I almost complained about having non-monospaced fonts as a default on the linked page for 'coding', until I started reading this page where they explain the reasons. Still, mono-spaced is much easier for an IDE to interpret and my brain thinks me like it more.
I even did an HN search, but I didn't think to look for "fonts" instead of "font".
Strangely, it seems the HN search will exact match on the initial search and then prefix match after that. Compare URLs:
Initial search
https://hn.algolia.com/?q=input%20font#!/story/forever/0/input%20font
Add an 's' then remove it
https://hn.algolia.com/?q=input%20font#!/story/forever/prefix/0/input%20font
Same search term shows in the box, but the results are different.
We're working on a more sophisticated dupe detector that will do this kind of matching automatically, so hopefully the days of tracking all this down manually (for both our sakes!) are numbered.
Proportionally spaced fonts are nice on the eyes. I've been using Input for the last few days and it makes code much more pleasurable to read... Mostly.
But I found that I rely on intra line alignment often and proportional fonts cannot deliver that. The end result is so ugly as to completely overwhelm the advantages.
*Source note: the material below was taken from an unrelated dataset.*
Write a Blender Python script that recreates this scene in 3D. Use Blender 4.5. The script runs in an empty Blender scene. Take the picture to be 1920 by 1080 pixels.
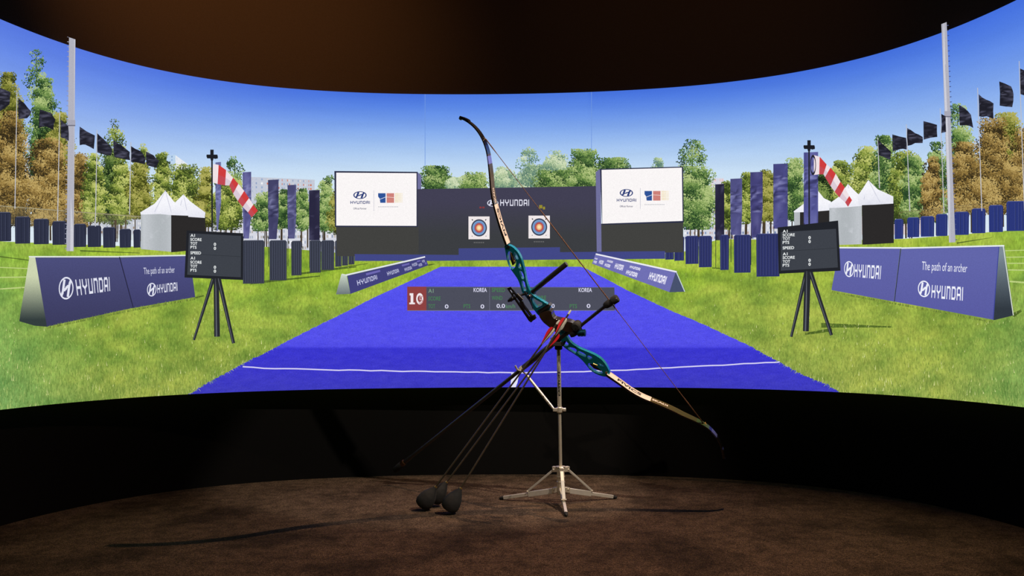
import bpy, math, random
import numpy as np
from mathutils import Vector, Matrix
from mathutils.geometry import tessellate_polygon

random.seed(7); rng = np.random.default_rng(7)
SC = bpy.context.scene
COL = SC.collection

# ---------------------------------------------------------------- camera
FPX, YH, ROLL, ZC = 1500.0, 618.0, 0.006, 0.6655      # focal length (px of 1920), horizon row, roll, lens height
cd = bpy.data.cameras.new('camera'); cam = bpy.data.objects.new('camera', cd); COL.objects.link(cam)
cd.sensor_width = 36; cd.lens = FPX / 1920 * 36; cd.shift_y = (YH - 540) / 1920; cd.clip_start = .05
cr, sr = math.cos(ROLL), math.sin(ROLL)
cam.matrix_world = Matrix(((cr, sr, 0, 0), (0, 0, -1, 0), (-sr, cr, 0, ZC), (0, 0, 0, 1)))
SC.camera = cam
# ---------------------------------------------------------------- world, exposure
w = bpy.data.worlds.new('world'); SC.world = w; w.use_nodes = True
w.node_tree.nodes['Background'].inputs[0].default_value = (.012, .010, .010, 1)
w.node_tree.nodes['Background'].inputs[1].default_value = .35
SC.view_settings.view_transform = 'Standard'; SC.view_settings.look = 'None'
SC.view_settings.gamma = 1; SC.view_settings.exposure = 0; SC.view_settings.use_curve_mapping = False
SC.cycles.use_denoising = True; SC.cycles.max_bounces = 6
# ---------------------------------------------------------------- the room's ceiling spotlights
def spot(name, loc, aim, power, color, deg, blend, size):
    l = bpy.data.lights.new(name, 'SPOT'); o = bpy.data.objects.new(name, l); COL.objects.link(o)
    l.energy = power; l.color = color; l.spot_size = math.radians(deg); l.spot_blend = blend; l.shadow_soft_size = size
    o.location = loc; o.rotation_euler = (Vector(aim) - Vector(loc)).to_track_quat('-Z', 'Y').to_euler(); return o
spot('track_spot', (.95, 3.28, 2.93), (-.15, 1.75, 0), 195, (1, .64, .40), 78, .8, .008)
spot('track_spot', (1.55, 1.55, 2.90), (.17, 3.0, .78), 340, (1, .85, .70), 26, .35, .02)
spot('track_spot', (-.5, .9, 2.90), (.12, 3.0, .62), 110, (1, .82, .64), 21, .5, .02)
spot('wall_washer', (-1.25, 1.9, 2.80), (-1.22, 3.40, 2.18), 105, (1, .55, .22), 66, 1, .06)
spot('wall_washer', (.55, 2.0, 2.80), (.70, 3.55, 2.05), 13, (1, .58, .30), 80, 1, .06)
spot('track_spot', (.1, 1.2, 2.90), (.05, 1.85, 0), 75, (1, .55, .36), 44, 1, .04)

# ---------------------------------------------------------------- helpers
def lin(c):
    a = np.asarray(c, float) / 255.0
    return np.where(a <= .04045, a / 12.92, ((a + .055) / 1.055) ** 2.4)
def ray(px, py):                                      # photo pixel -> (x/y, z/y) of the line of sight
    u, v = px - 960.0, py - YH
    return (u * cr - v * sr) / FPX, -(v * cr + u * sr) / FPX
def at(px, py, Y):
    a, b = ray(px, py); return Vector((a * Y, Y, ZC + b * Y))
def onfloor(px, py, z=0.0):
    a, b = ray(px, py); return at(px, py, (z - ZC) / b)

PC = [-41.818, 1.016, 149.374, 5.816, 73.345, 8.172, 441.709]       # plan curve of the screen
D0 = 3.67; HT = 441.709 * D0 / FPX; HB = .23873 * HT
UMAX = 1150
def depth(a):                                        # a = x/y
    u = np.asarray(a) * FPX / 1000
    return 441.709 * D0 / np.polyval(PC, u)
NODE_U = np.arange(-UMAX, UMAX + 1, 10) / FPX         # the screen is stretched over flat strips this fine
NODE_Y = depth(NODE_U); NODE_X = NODE_U * NODE_Y
def wall_xy(a):
    """point of the strip surface seen along x/y = a"""
    a = np.clip(np.asarray(a, float), NODE_U[0], NODE_U[-1] - 1e-9)
    i = np.clip(np.searchsorted(NODE_U, a, side='right') - 1, 0, len(NODE_U) - 2)
    x0, y0, x1, y1 = NODE_X[i], NODE_Y[i], NODE_X[i + 1], NODE_Y[i + 1]
    t = (a * y0 - x0) / ((x1 - x0) - a * (y1 - y0))
    return x0 + t * (x1 - x0), y0 + t * (y1 - y0)
def on_screen(px, py, off):
    px = np.asarray(px, float); py = np.asarray(py, float)
    a = ((px - 960) * cr - (py - YH) * sr) / FPX; b = -((py - YH) * cr + (px - 960) * sr) / FPX
    X, Y = wall_xy(np.clip(a, -(UMAX - 50) / FPX, (UMAX - 50) / FPX))
    Z = np.clip(ZC + b * Y, ZC - HB, ZC + HT)
    n = np.hypot(X, Y); k = 1 - off / n
    return np.stack([X * k, Y * k, Z], 1)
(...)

Elastic Tabstops[1] are the solution, but support is too patchy, and getting a team to agree on tabs vs spaces for line indents is hard enough, without then getting them to all follow elastic tab practices for laying out aligned content.
Yeah it looked ok to me. Looks like it was designed for python. On my clojure files the parens/brackets get lost. Granted editors mostly make parens easy but i still have to be able to scan for them.